One of the most effective champions of voter ID bills has until recently been the American Legislative Exchange Council, a group funded by major corporations to create and pursue model bills with a right-wing agenda at the state level. ALEC announced it was getting out of the social policy business after public exposure of the group's role in passing so-called "stand your ground" bills of the kind that were widely condemned after the shooting of Florida teenager Trayvon Martin.

Taking up the battle where ALEC left off is the National Center for Public Policy Research, a right-wing think tank best known as one of convicted felon and former lobbyist Jack Abramoff's favorite front groups for funneling money from clients and paying for favors to elected officials and their staff.

The center last week posted an article arguing that voter fraud is widespread and that it particularly victimizes the "the poor, minorities, the sick, the old, and other vulnerable members of society." But its only evidence was one case in New York where Democrats allegedly forged absentee ballots from disadvantaged voters in a primary. A voter ID law wouldn't have made any difference.

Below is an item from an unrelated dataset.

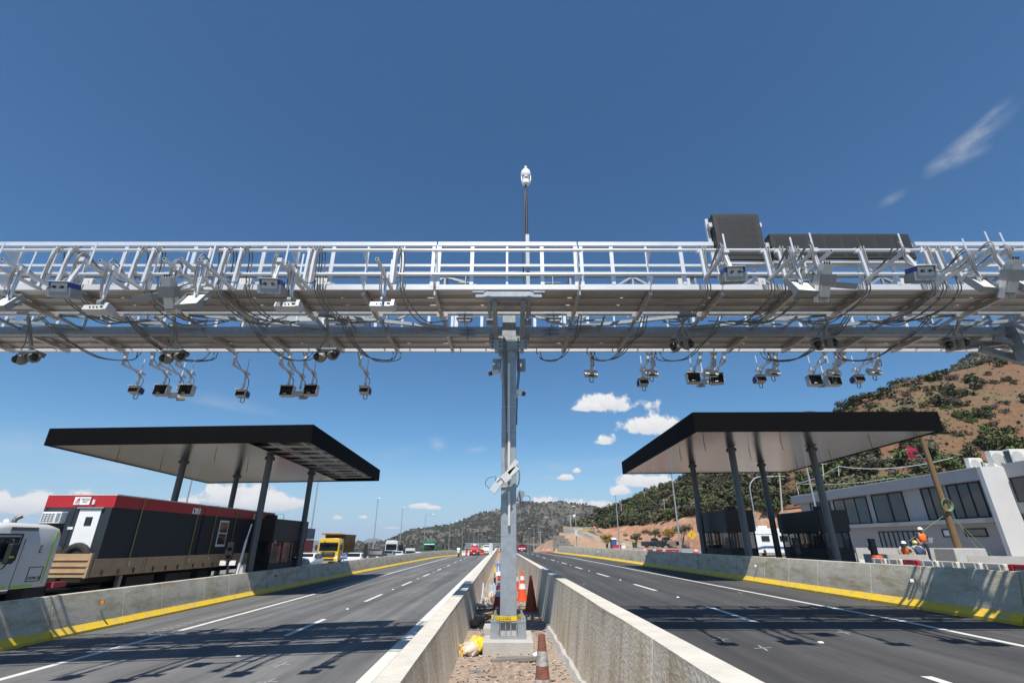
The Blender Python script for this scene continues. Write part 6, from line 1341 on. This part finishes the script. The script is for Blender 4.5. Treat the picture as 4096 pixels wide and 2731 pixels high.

Nevertheless, the article was picked up and mischaracterized by conservative news organizations as evidence that voter ID laws would benefit minorities.

The findings of the Philadelphia study, by contrast, are consistent with previous research that incontrovertibly show voter ID laws making it harder for poorer and minority voters to vote.

CORRECTION: An earlier version of this article incorrectly asserted that the National Center for Public Policy Research funneled Jack Abramoff's money directly to elected officials.